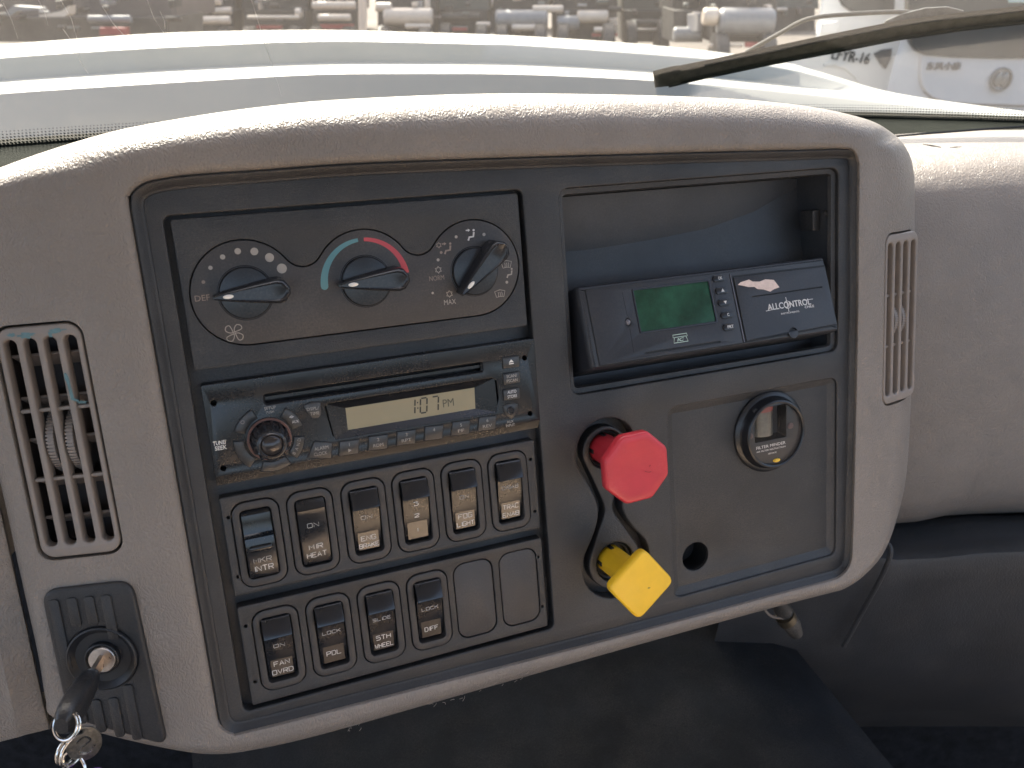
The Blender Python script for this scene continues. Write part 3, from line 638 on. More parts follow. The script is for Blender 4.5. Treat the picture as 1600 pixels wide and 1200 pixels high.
# ================================================================== air vents
def vent(c, ang, W_, H_, lab, wheel_dx=0):
    t = thing('air_vent', lab, 'air vent', c, 'air vents of the dashboard', rot=Matrix.Rotation(ang, 4, 'Y'), own=True)
    slots = []; sw = W_*.158; pitch = W_*.237
    for i in range(4): slots.append(rr((i-1.5)*pitch, 0, sw, H_-12, sw*.48, 6))
    part('grille', plate([rr(0, 0, W_, H_, 7, 6)]+slots, -5, 2.2, 1.1, 3), TAN2, t)
    for y in (H_*.145, -H_*.155): part('cross_bar', box(-W_/2+3, W_/2-3, y-.9, y+.9, -3.4, -.4, .6), TAN2, t)
    for y in [H_*(.5-q_) for q_ in (.15, .33, .51, .69, .86)]:
        bl = box(-W_/2+1.5, W_/2-1.5, -.7, .7, -9, 6, .4)
        xf(bl, Matrix.Translation((0, y, -11.5)) @ Matrix.Rotation(R(-28), 4, 'X')); part('louvre', bl, mat('louvre_plastic', (.24, .20, .18), .55), t)
    for dx in (-pitch*.56, pitch*.44):
        wh = [lathe([(16.5, -1.6), (17, -1.4), (17, 1.4), (16.5, 1.6), (.01, 1.6)], n=48), lathe([(16.5, -1.6), (.01, -1.6)], n=48)]
        for i in range(60):
            a = 2*pi*i/60; wh.append(box(-.55, .55, -.5, .5, -1.9, 1.9)); xf(wh[-1], Matrix.Translation((17*cos(a), 17*sin(a), 0)) @ Matrix.Rotation(a, 4, 'Z'))
        wh = join(wh); xf(wh, Matrix.Translation((dx+.5, -1, -15.5)) @ Matrix.Rotation(R(90), 4, 'Y')); part('thumb_wheel', wh, TAN2, t)
    d = [box(-W_/2-.5, W_/2+.5, -H_/2-.5, H_/2+.5, -25.6, -25.0)]
    part('duct', [skin([[(x, y, z) for x, y in offs(rr(0, 0, W_+1.5, H_+1.5, 7, 4), .2)] for z in (-25.2, -4.5)], cap0=True, cap1=False)], mat('duct_dark', (.06, .05, .048), .7), t)
    return t
vl = vent(VL[0], VL[1], 39.6, 119, 'tan air vent with chipped teal paint, left of the radio')
vr = vent(VR[0], VR[1], 39.4, 121.5, 'tan air vent at the right edge of the console beside the pocket')
def blob(cx, cy, rx, ry, z, seed, ang=0., n=22, th=.12):
    rnd = random.Random(seed); pts = []
    for i in range(n):
        a = 2*pi*i/n; k = rnd.uniform(.6, 1.25); x, y = rx*k*cos(a), ry*k*sin(a)
        pts.append((cx+x*cos(ang)-y*sin(ang), cy+x*sin(ang)+y*cos(ang)))
    return prism(pts, z-.3, z+th, .03, 1)
part('paint_chip', [blob(-5.5, 55.2, 4.4, 1.5, 2.2, 1), blob(-12, 56, 2, 1, 2.2, 3)], TEAL, vl); part('paint_chip', [blob(9, 56.2, 4, 1.1, 2.2, 2), blob(5.8, 54.5, .9, 1.6, 2.2, 5)], TEAL, vl)
part('paint_chip', [tube([(9.0, 35, 2.0), (9.6, 33, 2.6), (10.0, 29, 2.6), (10.3, 22, 2.4), (12.5, 20.5, 1.5)], [.6, 1.0, .7, .9, .7], 7), blob(13.5, 19.5, 2.6, .9, .1, 8)], TEAL, vl)

# ================================================================== ignition plate, lock, key
ig = thing('ignition_plate', 'ribbed black ignition switch plate below the left air vent', 'ignition', IG[0], rot=Matrix.Rotation(IG[1], 4, 'Y'), own=True)
MI = Matrix.Translation(IG[0]) @ Matrix.Rotation(IG[1], 4, 'Y'); MIi = MI.inverted()
def onig(u, v, h=0):           # measured on the w=0 plane -> plate's own plane
    c = CL; d = Vector((u, v, 0))-c; n_ = MI.to_3x3() @ Vector((0, 0, 1)); p0 = MI @ Vector((0, 0, h))
    t = (p0-c).dot(n_)/d.dot(n_); q_ = MIi @ (c+d*t); return (q_.x, q_.y)
def roundpoly(pts, rads, k=6):
    out = []; n = len(pts)
    for i in range(n):
        p, a, b_ = Vector(pts[i]), Vector(pts[i-1]), Vector(pts[(i+1) % n]); da, db = (a-p).normalized()*rads[i], (b_-p).normalized()*rads[i]
        for j in range(k+1):
            t = j/k; out.append(tuple((p+da)*(1-t)**2+p*2*t*(1-t)+(p+db)*t*t))
    return out
olp = ccw(roundpoly([onig(*p) for p in [(-88.8, -91.3), (-47.6, -96.2), (-45.4, -194), (-88.6, -163)]], [9, 9, 7, 6]))
cc = onig(-67.5, -134.5)
IGM = mat('ignition_black', (.017, .017, .019), .42, bump=('noise', 1600, .0003), var=.2, dust=.05)
part('surround_plate', [plate([olp, circ(cc[0], cc[1], 17.5, 36)], -6, 3.5, 1.6, 3)], IGM, ig)
def clipx(x, y0, y1): return (x, y0, y1)
for i, dx in enumerate((-15.5, -6.5, 2.0, 10.5)):
    w_ = 5.2; top_ = 38.5-abs(i-.5)*.3
    segs = [(cc[1]+19.5 if abs(dx+1-0) < 14 and i in (1, 2) else (cc[1]+10 if i == 3 else -14), top_)]
    for y0, y1 in segs:
        part('rib', prism(rr(dx+.5, (y0+y1)/2, w_, y1-y0, 1.8, 4), 3.2, 4.5, .5), IGM, ig)
for x0, y0, y1 in ((-14, -33.5, -22), (-5.5, -40, -20.5), (3.5, -44, -20.5), (12, -47, -14)):
    part('rib', prism(rr(x0+1, (y0+y1)/2, 5.2, y1-y0, 1.8, 4), 3.2, 4.5, .5), IGM, ig)
part('lock_cup', lathe([(18.0, 3), (17.8, 4.6), (17.0, 5.0), (16.2, 4.4), (14, 2.2), (9, 1.9), (8.6, 4.4), (8.0, 4.8), (7.4, 4.2)], cc[0], cc[1]), mat('cup_black', (.012, .013, .016), .5), ig)
lk = part('lock_cylinder', lathe([(7.2, -4), (7.1, 5.2), (6.6, 5.9), (.01, 6.0)], cc[0]+.6, cc[1], 36), STEEL, ig)
part('keyhole', prism(rr(cc[0]+.4, cc[1]-.4, 1.7, 7.2, .6, 3), 5, 6.15, .02, 1), DARK, ig)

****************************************

- The task
Go through the listing above and quote it exactly, apart from its images.

- Reply
The Blender Python script for this scene continues. Write part 3, from line 638 on. More parts follow. The script is for Blender 4.5. Treat the picture as 1600 pixels wide and 1200 pixels high.
# ================================================================== air vents
def vent(c, ang, W_, H_, lab, wheel_dx=0):
    t = thing('air_vent', lab, 'air vent', c, 'air vents of the dashboard', rot=Matrix.Rotation(ang, 4, 'Y'), own=True)
    slots = []; sw = W_*.158; pitch = W_*.237
    for i in range(4): slots.append(rr((i-1.5)*pitch, 0, sw, H_-12, sw*.48, 6))
    part('grille', plate([rr(0, 0, W_, H_, 7, 6)]+slots, -5, 2.2, 1.1, 3), TAN2, t)
    for y in (H_*.145, -H_*.155): part('cross_bar', box(-W_/2+3, W_/2-3, y-.9, y+.9, -3.4, -.4, .6), TAN2, t)
    for y in [H_*(.5-q_) for q_ in (.15, .33, .51, .69, .86)]:
        bl = box(-W_/2+1.5, W_/2-1.5, -.7, .7, -9, 6, .4)
        xf(bl, Matrix.Translation((0, y, -11.5)) @ Matrix.Rotation(R(-28), 4, 'X')); part('louvre', bl, mat('louvre_plastic', (.24, .20, .18), .55), t)
    for dx in (-pitch*.56, pitch*.44):
        wh = [lathe([(16.5, -1.6), (17, -1.4), (17, 1.4), (16.5, 1.6), (.01, 1.6)], n=48), lathe([(16.5, -1.6), (.01, -1.6)], n=48)]
        for i in range(60):
            a = 2*pi*i/60; wh.append(box(-.55, .55, -.5, .5, -1.9, 1.9)); xf(wh[-1], Matrix.Translation((17*cos(a), 17*sin(a), 0)) @ Matrix.Rotation(a, 4, 'Z'))
        wh = join(wh); xf(wh, Matrix.Translation((dx+.5, -1, -15.5)) @ Matrix.Rotation(R(90), 4, 'Y')); part('thumb_wheel', wh, TAN2, t)
    d = [box(-W_/2-.5, W_/2+.5, -H_/2-.5, H_/2+.5, -25.6, -25.0)]
    part('duct', [skin([[(x, y, z) for x, y in offs(rr(0, 0, W_+1.5, H_+1.5, 7, 4), .2)] for z in (-25.2, -4.5)], cap0=True, cap1=False)], mat('duct_dark', (.06, .05, .048), .7), t)
    return t
vl = vent(VL[0], VL[1], 39.6, 119, 'tan air vent with chipped teal paint, left of the radio')
vr = vent(VR[0], VR[1], 39.4, 121.5, 'tan air vent at the right edge of the console beside the pocket')
def blob(cx, cy, rx, ry, z, seed, ang=0., n=22, th=.12):
    rnd = random.Random(seed); pts = []
    for i in range(n):
        a = 2*pi*i/n; k = rnd.uniform(.6, 1.25); x, y = rx*k*cos(a), ry*k*sin(a)
        pts.append((cx+x*cos(ang)-y*sin(ang), cy+x*sin(ang)+y*cos(ang)))
    return prism(pts, z-.3, z+th, .03, 1)
part('paint_chip', [blob(-5.5, 55.2, 4.4, 1.5, 2.2, 1), blob(-12, 56, 2, 1, 2.2, 3)], TEAL, vl); part('paint_chip', [blob(9, 56.2, 4, 1.1, 2.2, 2), blob(5.8, 54.5, .9, 1.6, 2.2, 5)], TEAL, vl)
part('paint_chip', [tube([(9.0, 35, 2.0), (9.6, 33, 2.6), (10.0, 29, 2.6), (10.3, 22, 2.4), (12.5, 20.5, 1.5)], [.6, 1.0, .7, .9, .7], 7), blob(13.5, 19.5, 2.6, .9, .1, 8)], TEAL, vl)

# ================================================================== ignition plate, lock, key
ig = thing('ignition_plate', 'ribbed black ignition switch plate below the left air vent', 'ignition', IG[0], rot=Matrix.Rotation(IG[1], 4, 'Y'), own=True)
MI = Matrix.Translation(IG[0]) @ Matrix.Rotation(IG[1], 4, 'Y'); MIi = MI.inverted()
def onig(u, v, h=0):           # measured on the w=0 plane -> plate's own plane
    c = CL; d = Vector((u, v, 0))-c; n_ = MI.to_3x3() @ Vector((0, 0, 1)); p0 = MI @ Vector((0, 0, h))
    t = (p0-c).dot(n_)/d.dot(n_); q_ = MIi @ (c+d*t); return (q_.x, q_.y)
def roundpoly(pts, rads, k=6):
    out = []; n = len(pts)
    for i in range(n):
        p, a, b_ = Vector(pts[i]), Vector(pts[i-1]), Vector(pts[(i+1) % n]); da, db = (a-p).normalized()*rads[i], (b_-p).normalized()*rads[i]
        for j in range(k+1):
            t = j/k; out.append(tuple((p+da)*(1-t)**2+p*2*t*(1-t)+(p+db)*t*t))
    return out
olp = ccw(roundpoly([onig(*p) for p in [(-88.8, -91.3), (-47.6, -96.2), (-45.4, -194), (-88.6, -163)]], [9, 9, 7, 6]))
cc = onig(-67.5, -134.5)
IGM = mat('ignition_black', (.017, .017, .019), .42, bump=('noise', 1600, .0003), var=.2, dust=.05)
part('surround_plate', [plate([olp, circ(cc[0], cc[1], 17.5, 36)], -6, 3.5, 1.6, 3)], IGM, ig)
def clipx(x, y0, y1): return (x, y0, y1)
for i, dx in enumerate((-15.5, -6.5, 2.0, 10.5)):
    w_ = 5.2; top_ = 38.5-abs(i-.5)*.3
    segs = [(cc[1]+19.5 if abs(dx+1-0) < 14 and i in (1, 2) else (cc[1]+10 if i == 3 else -14), top_)]
    for y0, y1 in segs:
        part('rib', prism(rr(dx+.5, (y0+y1)/2, w_, y1-y0, 1.8, 4), 3.2, 4.5, .5), IGM, ig)
for x0, y0, y1 in ((-14, -33.5, -22), (-5.5, -40, -20.5), (3.5, -44, -20.5), (12, -47, -14)):
    part('rib', prism(rr(x0+1, (y0+y1)/2, 5.2, y1-y0, 1.8, 4), 3.2, 4.5, .5), IGM, ig)
part('lock_cup', lathe([(18.0, 3), (17.8, 4.6), (17.0, 5.0), (16.2, 4.4), (14, 2.2), (9, 1.9), (8.6, 4.4), (8.0, 4.8), (7.4, 4.2)], cc[0], cc[1]), mat('cup_black', (.012, .013, .016), .5), ig)
lk = part('lock_cylinder', lathe([(7.2, -4), (7.1, 5.2), (6.6, 5.9), (.01, 6.0)], cc[0]+.6, cc[1], 36), STEEL, ig)
part('keyhole', prism(rr(cc[0]+.4, cc[1]-.4, 1.7, 7.2, .6, 3), 5, 6.15, .02, 1), DARK, ig)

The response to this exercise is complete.